Since the story came out, I have read many contributions on the matter, so I will not regurgitate what has been said and instead make a different point about the dilemmas of South Africa’s transformation. I am particularly concerned by the impact of historical and continuing economic racism, where black people must work double hard to prove themselves because they are always doubted. In more cases than we should tolerate, these experiences also cause us black people to move to defend the indefensible — often in good faith.

Too often the blackness card is played by people who specialise in victimising black people, and when their sins catch up with them, they expect their black skin to immunise them.

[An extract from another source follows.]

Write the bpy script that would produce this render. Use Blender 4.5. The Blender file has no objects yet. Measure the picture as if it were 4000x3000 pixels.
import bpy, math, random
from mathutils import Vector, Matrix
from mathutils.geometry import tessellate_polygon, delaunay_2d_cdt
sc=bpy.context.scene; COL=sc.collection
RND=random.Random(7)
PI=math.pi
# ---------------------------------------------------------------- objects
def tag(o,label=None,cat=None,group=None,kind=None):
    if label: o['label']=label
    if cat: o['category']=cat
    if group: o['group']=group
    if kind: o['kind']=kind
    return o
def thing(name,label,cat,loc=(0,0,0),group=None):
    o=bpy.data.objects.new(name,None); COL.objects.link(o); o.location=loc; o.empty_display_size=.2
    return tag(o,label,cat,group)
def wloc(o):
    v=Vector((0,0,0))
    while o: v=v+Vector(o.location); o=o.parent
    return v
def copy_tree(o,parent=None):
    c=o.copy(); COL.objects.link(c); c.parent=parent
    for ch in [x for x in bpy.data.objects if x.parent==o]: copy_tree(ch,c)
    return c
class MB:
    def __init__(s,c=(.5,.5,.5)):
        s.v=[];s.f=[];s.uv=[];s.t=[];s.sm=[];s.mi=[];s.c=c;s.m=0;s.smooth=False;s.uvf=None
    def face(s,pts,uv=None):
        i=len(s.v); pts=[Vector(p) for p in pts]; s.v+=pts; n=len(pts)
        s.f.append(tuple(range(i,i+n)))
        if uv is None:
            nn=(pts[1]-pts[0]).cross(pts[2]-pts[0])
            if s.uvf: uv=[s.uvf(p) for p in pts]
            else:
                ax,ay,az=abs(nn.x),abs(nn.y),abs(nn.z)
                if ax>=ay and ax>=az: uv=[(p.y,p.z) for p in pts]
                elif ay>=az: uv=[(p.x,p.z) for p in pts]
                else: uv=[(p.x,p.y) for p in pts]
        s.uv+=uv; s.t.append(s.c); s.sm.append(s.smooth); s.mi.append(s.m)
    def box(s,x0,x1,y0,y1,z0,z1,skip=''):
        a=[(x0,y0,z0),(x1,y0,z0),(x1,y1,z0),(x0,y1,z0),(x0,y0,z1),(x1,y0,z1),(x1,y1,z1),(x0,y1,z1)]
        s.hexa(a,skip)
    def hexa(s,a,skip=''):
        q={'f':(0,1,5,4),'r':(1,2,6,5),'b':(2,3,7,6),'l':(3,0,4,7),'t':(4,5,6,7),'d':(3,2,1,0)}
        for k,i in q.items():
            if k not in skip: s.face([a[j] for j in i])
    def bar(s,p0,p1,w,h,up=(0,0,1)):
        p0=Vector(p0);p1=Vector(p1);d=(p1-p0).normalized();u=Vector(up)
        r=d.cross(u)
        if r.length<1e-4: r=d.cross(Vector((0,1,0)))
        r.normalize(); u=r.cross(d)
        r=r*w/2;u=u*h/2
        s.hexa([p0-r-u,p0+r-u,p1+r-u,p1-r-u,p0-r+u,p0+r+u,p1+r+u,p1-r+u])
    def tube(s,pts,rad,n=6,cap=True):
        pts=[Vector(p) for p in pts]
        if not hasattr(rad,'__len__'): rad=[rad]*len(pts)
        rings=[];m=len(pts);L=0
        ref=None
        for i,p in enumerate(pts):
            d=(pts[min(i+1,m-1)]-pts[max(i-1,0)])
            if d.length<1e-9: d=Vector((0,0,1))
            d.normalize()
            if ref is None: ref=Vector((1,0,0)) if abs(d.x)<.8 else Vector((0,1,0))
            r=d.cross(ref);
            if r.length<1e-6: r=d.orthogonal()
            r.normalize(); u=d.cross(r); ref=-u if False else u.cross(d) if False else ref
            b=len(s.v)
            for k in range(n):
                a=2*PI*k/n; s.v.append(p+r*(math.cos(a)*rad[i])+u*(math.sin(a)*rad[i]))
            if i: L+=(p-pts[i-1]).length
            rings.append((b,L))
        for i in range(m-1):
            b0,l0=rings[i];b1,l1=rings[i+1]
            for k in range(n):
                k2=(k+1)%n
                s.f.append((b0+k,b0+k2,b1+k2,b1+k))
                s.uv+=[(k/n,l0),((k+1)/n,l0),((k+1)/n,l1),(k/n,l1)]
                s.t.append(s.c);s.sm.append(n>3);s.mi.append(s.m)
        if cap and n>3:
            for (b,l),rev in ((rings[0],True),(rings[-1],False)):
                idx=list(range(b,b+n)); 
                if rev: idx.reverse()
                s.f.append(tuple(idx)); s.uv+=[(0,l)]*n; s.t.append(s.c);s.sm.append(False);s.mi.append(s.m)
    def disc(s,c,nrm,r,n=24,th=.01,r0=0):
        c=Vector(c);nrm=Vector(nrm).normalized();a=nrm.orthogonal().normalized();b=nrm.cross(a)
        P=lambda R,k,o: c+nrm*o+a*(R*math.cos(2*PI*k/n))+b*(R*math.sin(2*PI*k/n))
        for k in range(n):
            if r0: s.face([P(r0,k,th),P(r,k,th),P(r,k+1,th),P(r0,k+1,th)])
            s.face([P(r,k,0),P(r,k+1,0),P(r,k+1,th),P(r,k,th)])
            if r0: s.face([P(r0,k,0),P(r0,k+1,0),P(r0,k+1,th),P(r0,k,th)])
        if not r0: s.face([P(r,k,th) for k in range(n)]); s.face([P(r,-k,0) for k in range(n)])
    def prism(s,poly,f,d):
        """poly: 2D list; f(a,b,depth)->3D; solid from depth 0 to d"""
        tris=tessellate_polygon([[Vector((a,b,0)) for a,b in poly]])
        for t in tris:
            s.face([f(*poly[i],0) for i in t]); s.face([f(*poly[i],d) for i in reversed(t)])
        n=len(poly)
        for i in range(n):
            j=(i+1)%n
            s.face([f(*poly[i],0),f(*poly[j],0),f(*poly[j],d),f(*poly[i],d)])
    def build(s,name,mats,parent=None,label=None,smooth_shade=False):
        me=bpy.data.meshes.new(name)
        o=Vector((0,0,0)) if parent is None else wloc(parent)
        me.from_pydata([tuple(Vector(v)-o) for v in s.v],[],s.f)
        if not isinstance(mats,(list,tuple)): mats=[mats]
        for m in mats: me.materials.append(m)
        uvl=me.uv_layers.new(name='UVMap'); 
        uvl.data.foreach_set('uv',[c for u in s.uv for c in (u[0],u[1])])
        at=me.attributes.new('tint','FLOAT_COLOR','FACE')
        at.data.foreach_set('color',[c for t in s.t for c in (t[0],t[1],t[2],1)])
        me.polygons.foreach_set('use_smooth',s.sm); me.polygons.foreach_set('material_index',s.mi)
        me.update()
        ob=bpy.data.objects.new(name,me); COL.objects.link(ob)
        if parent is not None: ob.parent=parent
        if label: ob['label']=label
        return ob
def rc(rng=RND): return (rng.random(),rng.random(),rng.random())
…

For instance, in 2015 I had a heated live radio confrontation with Brian Molefe, then of Eskom. In an arrogant tone, he was arguing for the Jacob Zuma government’s unwise and expensive foray into larger-than-required procurement of nuclear plants from Russia. I lost count on the number of times I was insulted on social media and elsewhere for attempting to “embarrass” the darling of the black professional class, who often used his role as PIC CEO to challenge listed companies on their poor transformation track record.

Molefe is now facing what is likely to only be the first batch of corruption charges. He is no hero and did not deserve to be protected then. He does not deserve to be protected now.

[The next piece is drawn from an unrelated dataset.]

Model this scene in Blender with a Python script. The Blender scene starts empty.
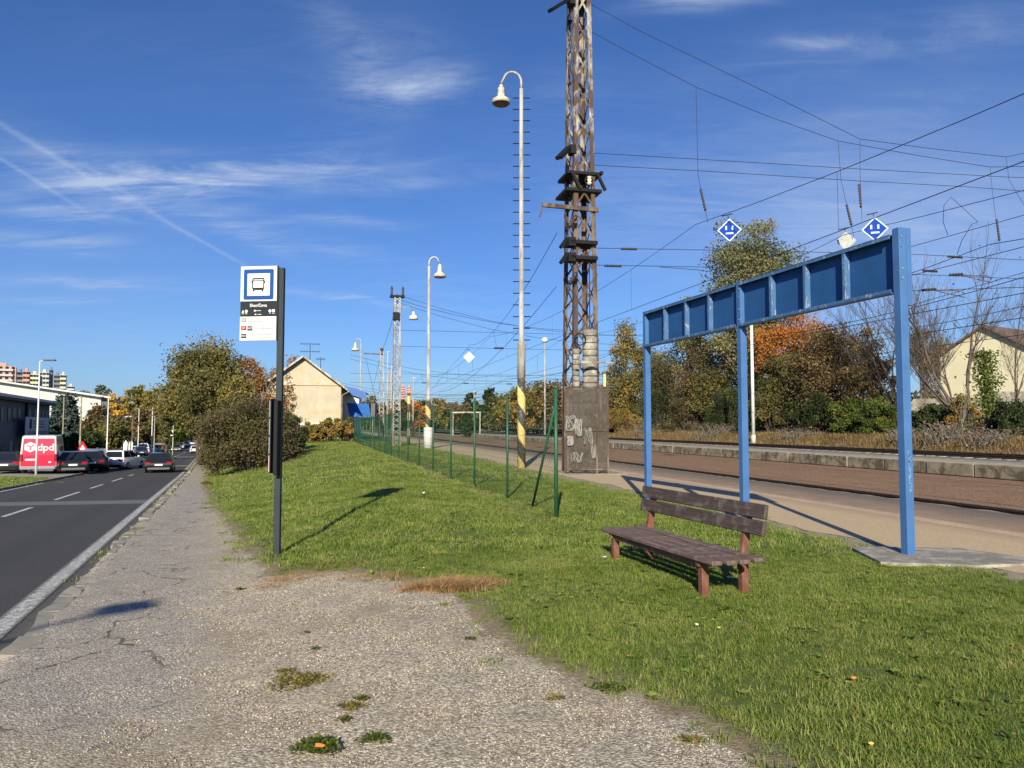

Of course, it is not just in South Africa where such occurs.

In 1992, then US president George Bush (the elder) nominated Clarence Thomas to replace the revered Thurgood Marshall on the US Supreme Court. An accomplished black woman, Anita Hill objected on account of Thomas having sexually harassed her when they worked together. She was roundly condemned, often on the basis that she was on the take of some white freemasonry that wanted to destroy a successful black man.

Thomas went on to be appointed to the Supreme Court. He is now the most right-wing, reactionary and corrupt justice on the Supreme Court. In almost every case, he takes the most right-wing line on matters of racial justice, including voting rights for which icons such as Martin Luther King Jr and the very Thurgood Marshall he replaced, fought for.

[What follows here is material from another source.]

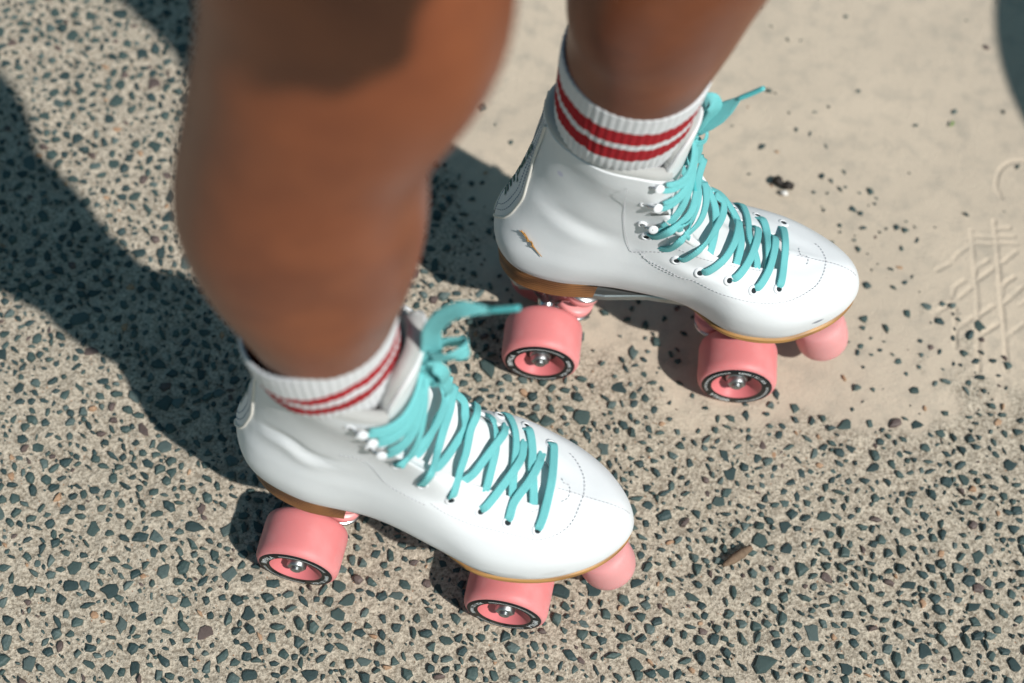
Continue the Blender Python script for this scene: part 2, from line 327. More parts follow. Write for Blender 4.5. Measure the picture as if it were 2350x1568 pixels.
# creases of the soft leather: bulges and valleys as small displacements along the normal
def crease(P, lines):
    d = np.zeros(len(P))
    for L, amp, wid in lines:
        Q = cr_path(np.array(L)/1000, 24); D = np.sqrt(((P[:, None]-Q[None])**2).sum(-1)); k = D.argmin(1); dm = D.min(1)
        tap = np.sin(np.pi*np.clip(k/23., .06, .94)); d += amp*np.exp(-(dm/wid)**2)*tap
    return d
def build_boot(root, side, mleather, lines):
    """side=+1 right skate (medial = +y), -1 left skate (mirrored in y)"""
    MIR = np.array([1, side, 1.])
    def flip(f): return f[:, ::-1] if side > 0 else f
    nv, nu = 160, 216
    vv = np.linspace(0, 10, nv+1); uu = np.linspace(0, 18, nu, endpoint=False)
    Vg, Ug = np.meshgrid(vv, uu, indexing='ij'); V0, U0 = Vg.ravel().copy(), Ug.ravel().copy()
    med = U0 > 9; up_ = np.where(med, 18-U0, U0)
    vf = np.interp(up_, *THR_F); us = np.where(med, np.interp(V0, *THR_S[1]), np.interp(V0, *THR_S[0]))
    inside = (V0 > vf) & (up_ < us)
    F = grid_faces(nv+1, nu, True); keep = inside[F].sum(1) < 3; keep &= ~(inside[F].sum(1) == 4); F = F[keep]
    used = np.zeros(len(V0), bool); used[F.ravel()] = True; sn = inside & used
    dv = V0-vf; du = us-up_; tof = (dv < du) & (up_ < 2.6)
    V0 = np.where(sn & tof, vf, V0); up2 = np.where(sn & ~tof, us, up_); U1 = np.where(med, 18-up2, up2)
    P = S(V0, U1); N = surf_n(V0, U1); c = np.array([.09, 0, .12]); 
    P = P+N*crease(P, lines)[:, None]
    lump = (vnoise(P[:, 0]*1+P[:, 2], P[:, 1]+P[:, 2]*.4, .035, 5)-.5)*.0014; P = P+N*lump[:, None]
    # throat lips lift slightly off the tongue
    rel = np.where(V0 > 4.6, np.exp(-np.clip(np.where(med, 1, 1)*(up2-us), 0, 9)/.5), 0)*np.clip((V0-5.2)/.8, 0, 1); P = P+N*(rel*.0003)[:, None]
    me = mesh_data('boot', P*MIR, flip(F), mleather)
    bo = obj('boot', me, root)
    md = bo.modifiers.new('thickness', 'SOLIDIFY'); md.thickness = .0022; md.offset = -1; md.use_rim = True
    boot = bo
    # tongue
    vt = np.concatenate([np.linspace(4.7, 10, 60), 10+np.linspace(.05, 1, 14)]); ut = np.linspace(-5.0, 4.3, 57)
    Vg, Ug = np.meshgrid(vt, ut, indexing='ij'); vb = np.minimum(Vg, 10); ext = np.maximum(Vg-10, 0)
    def tong(off, hgt):
        P = S(vb, Ug % 18); N = surf_n(vb, Ug % 18); P = P+N*off
        shape = np.clip(1-np.abs(Ug/np.where(Ug < 0, 5.3, 4.8))**3.0, 0, 1); P = P+ext[..., None]*np.array([.10, 0, 1.])*((hgt*shape)[..., None]); return P.reshape(-1, 3)
    f = flip(grid_faces(len(vt), len(ut)))
    tg = part('tongue', tong(-.0031, .044)*MIR, f, M_TONGUE, root); md = tg.modifiers.new('thickness', 'SOLIDIFY'); md.thickness = .0025; md.offset = -1
    k_ = int(np.searchsorted(vt, 8.7))*len(ut); TL = tong(-.0056, .0455)[k_:]*MIR; tl = part('tongue_lining', TL, flip(grid_faces(len(TL)//len(ut), len(ut))), M_LINING, tg); md = tl.modifiers.new('thickness', 'SOLIDIFY'); md.thickness = .0085; md.offset = -1
    # padded collar lining
    ucs = np.linspace(4.25, 18-4.25, 90); P = S(np.full(90, 10.), ucs); N = surf_n(np.full(90, 9.8), ucs); P = P-N*.0046; P[:, 2] += .0012
    rr = .0045*np.clip(np.minimum(np.arange(90), 89-np.arange(90))/5+.3, 0, 1)
    v, f = tube(P*MIR, rr, 12); part('collar_lining', v, f, M_LINING, boot)
    vl = np.linspace(8.8, 10, 14); Vg, Ug = np.meshgrid(vl, np.linspace(5.4, 12.6, 90), indexing='ij'); P = S(Vg, Ug)-surf_n(Vg, Ug)*.0058; P[..., 2] -= .002
    part('inner_lining', P.reshape(-1, 3)*MIR, grid_faces(14, 90), M_LINING, boot)
    # a dark foot bed closes the boot from below
    P = S(np.zeros(72), np.linspace(0, 18, 72, endpoint=False)); c = P.mean(0); c[1] = 0
    P2 = c+(P-c)*.97; P2[:, 2] += .002; part('insole', P2*MIR, [list(range(72))], M_INNER, boot)
    # heel strip piping, double stitching and print
    for s2 in (1, -1):
        pv = np.array(PIPE); pu = pv[:, 1]; uu_ = 18-pu if s2 > 0 else pu; vq = pv[:, 0]
        P = S(vq, uu_)+surf_n(vq, uu_)*.0006; P = cr_path(P, 70); v, f = tube(P*MIR, .00105, 8); part('piping', v, f, M_PIPING, boot)
        a = Acc()
        for off in (.16, .30):
            pu2 = pu+off*np.interp(vq, [2, 3, 4], [1.0, 1, 1]); pu2 = np.minimum(pu2, 9); uu_ = 18-pu2 if s2 > 0 else pu2
            vv2 = vq+np.interp(vq, [2, 3.4, 5], [.22, .18, 0])*off*4
            P = cr_path(S(vv2, uu_)+surf_n(vv2, uu_)*.0003, 180); dashes(a, P*MIR, 1.9, 1.1, .00032)
        a.make('stitching', M_STITCHB, boot)
    return boot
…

African American scholar Dr Cornell West calls this “a failure of nerve” among black leadership that they could not bring themselves to call out Thomas for what he has always been, a mediocre reactionary who rode on the coat tails of blackness, while there were many eminent black judges who could have filled the post.

And so back to Mteto Nyati and the now famous “BEE interview”. This teaches us that as black people we must be able to establish very solid moral and ethical lines on matters of public policy and racial justice. This is so a black skin never automatically entitles anyone to the support of other black people if they have no moral leg to stand on. Too often the blackness card is played by people who specialise in victimising black people, and when their sins catch up with them, they expect their black skin to immunise them.

The same must be true of those who have plundered public coffers, selling goods to the government at inflated prices under the guise of BEE. Just a few years ago we watched the Zondo commission as former SAA technical board member and senior officials were asked to explain how it was “black empowerment” for a company that had no experience whatsoever, to acquire equipment from SAA on the cheap, then sell it to another company the very next day for thrice the price without lifting a finger? In any language, that is theft, and we must call it what it is even if the owners are black.

No, it is ethically disingenuous for people to bring up another of the many white, white-collar crooks whenever a black person must account for their own sins. We must be able to multitask by condemning the corrupt whatever their race. If we fail to do this, we will continue to create an ethical wasteland in which thieves slide between cracks as wide as the Pacific Ocean under the umbrella of black victimhood, while their most frequent victims are black.

State companies must pursue BEE where it makes sense and use their procurement power to enable black and women development and ownership of economically productive assets. What cannot be tolerated is a cottage industry of connected middlemen who hide behind BEE while price gouging and securing those very goods from white suppliers.

That is not transformation. It is self-destruction.